Yo no tendría que evocarlo a la vuelta de los días, porque así debería proceder cada payaso; pero si lo despierto ahora de la almohada de los recuerdos es porque ese tipo de cómico con nariz pintada, que juguetea con los duendes traviesos y provoca la risa benéfica en ellos, parece ir menguando con el paso del tiempo, acaso porque ha sido superado en esas celebraciones infantiles por otros payasos nada graciosos, adictos al choteo vulgar y a la broma prosaica.
En varios cumpleaños los he visto. Animan la fiesta mandando a los pequeños a entrar en juegos de plomo, animándolos a convertirse en bufones inocentes, incitándolos a montarse en el tren del insulto.

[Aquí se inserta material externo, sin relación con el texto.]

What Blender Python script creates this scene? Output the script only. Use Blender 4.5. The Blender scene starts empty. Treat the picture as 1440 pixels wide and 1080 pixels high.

Están muy lejos de lo que sentenció el escritor norteamericano Henry Miller: «El payaso es el poeta en acción». Digo más: si la poesía tuviera la posibilidad de mirarlos desde la distancia, seguramente se echaría a correr con desatino.
Por supuesto que no es nada nuevo en nuestra cotidianidad; esas «actuaciones» seudoartísticas —si así pudiera llamárseles— se entroncan con las de los «cómicos» que acuden al aullido contra el feo o el «blandito», la palabrota y el chiste sin seso; o con las de esos músicos que hacen subir al escenario a cinco seres con aires de horda para que la gente les grite «brujas» y se ría del sismo de sus caderas y otras partes.
Sin embargo, la culpa jamás recaerá del todo sobre ellos. Porque un niño de un año, que nada sabe de groserías o impertinencias, nunca podrá llevar a su fiesta a un payaso ramplón que casi siempre cobra a precio de nube por sus bufonadas. Los cumpleaños siempre son regentados por personas mayores, que sí deberían entender qué es un agravio a la dignidad, y cuánto pesa en el carácter de un pequeño una afrenta que provoca la risa de sus coetáneos.
Y si esos que acuden a la mofa contra otros seres humanos hubiesen encontrado algún tipo de valladar en sus presentaciones —en vez de la carcajada aprobadora—, medirían más sus bromas antes de lanzarlas al aire. Ya lo dice un axioma anónimo: «Un tonto hace reír a cientos si le dan lugar y tiempo».
Claro, si analizamos de otro modo pudiera crearse un círculo vicioso: ¿Esos payasos apostarán a la filosofía del «pujo» precisamente porque es eso lo que quieren recibir cientos de personas?
No resulta un asunto fácil, que pueda resolverse con fórmulas. En todo caso, a los que creemos en el chiste para el mejoramiento y no para el escarnio, no nos queda otro remedio que invocar la cordura y la inteligencia humanas para que decrezcan las payasadas que atropellan a los pequeños delante de los grandes.
Nos resta acudir al pensamiento de Darío Fo, el célebre dramaturgo italiano: «Creer que se es payaso por ponerse una pelotilla roja en la nariz, un par de zapatos desmesurados y aullar con voz aguda, es una ingenuidad de idiotas». Soñemos, pues, que se harán mayoría, en los cumpleaños y otras celebraciones públicas, los payasos y los graciosos como aquel que sudó a chorros un domingo, para navegar sin tempestades en los corazones contentos de los niños.